Chinese intelligence allegedly paid for the tips and for the pair to travel to meetings with their handlers.
Neither Klaus L. nor his wife are in pre-trial detention.
The case has drawn close interest in Germany, with public broadcaster ARD saying Klaus L., 75, led a double life and had also been working as a spy for the German foreign intelligence services (BND).
According to the report, Klaus L. worked for the BND for around 50 years, being paid to supply information from the top professional contacts he made in the course of his career.
Investigators searched his home in November 2019, the ARD report said, just as he and his wife were on their way to Munich airport.
The fact that Klaus L. was only formally charged this year is a sign of how complex the case is, the ARD report said — he apparently did not deny that he was spying for the Chinese, but claimed the German secret services knew about it.

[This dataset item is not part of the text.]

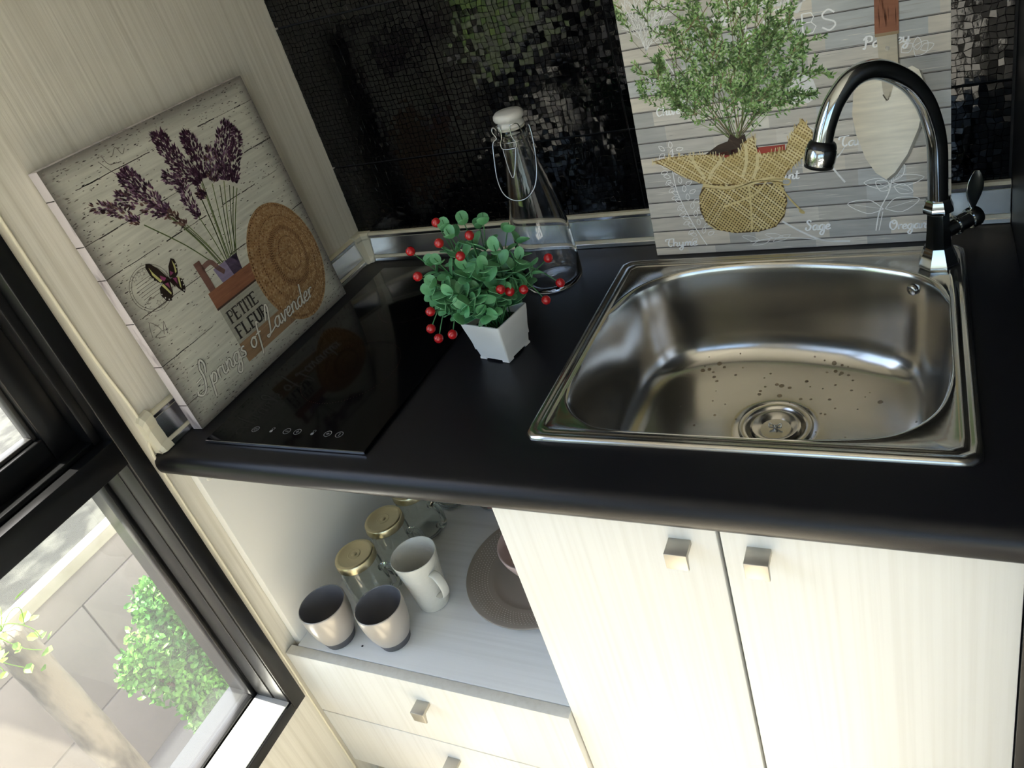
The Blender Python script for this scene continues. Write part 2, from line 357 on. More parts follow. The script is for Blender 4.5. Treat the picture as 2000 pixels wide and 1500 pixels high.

It is unclear whether the Chinese secret service knew about Klaus L.’s connections to the BND.
ARD also said Klaus L. had previously worked for the Hanns Seidel Foundation, which is close to the CSU, the smaller Bavarian sister party of Chancellor Angela Merkel’s centre-right CDU.
He started working for the foundation in the early 1980s, often travelling to give guest lectures in countries such as the former Soviet Union and later in Russia, the Balkans, South Africa and South Asia.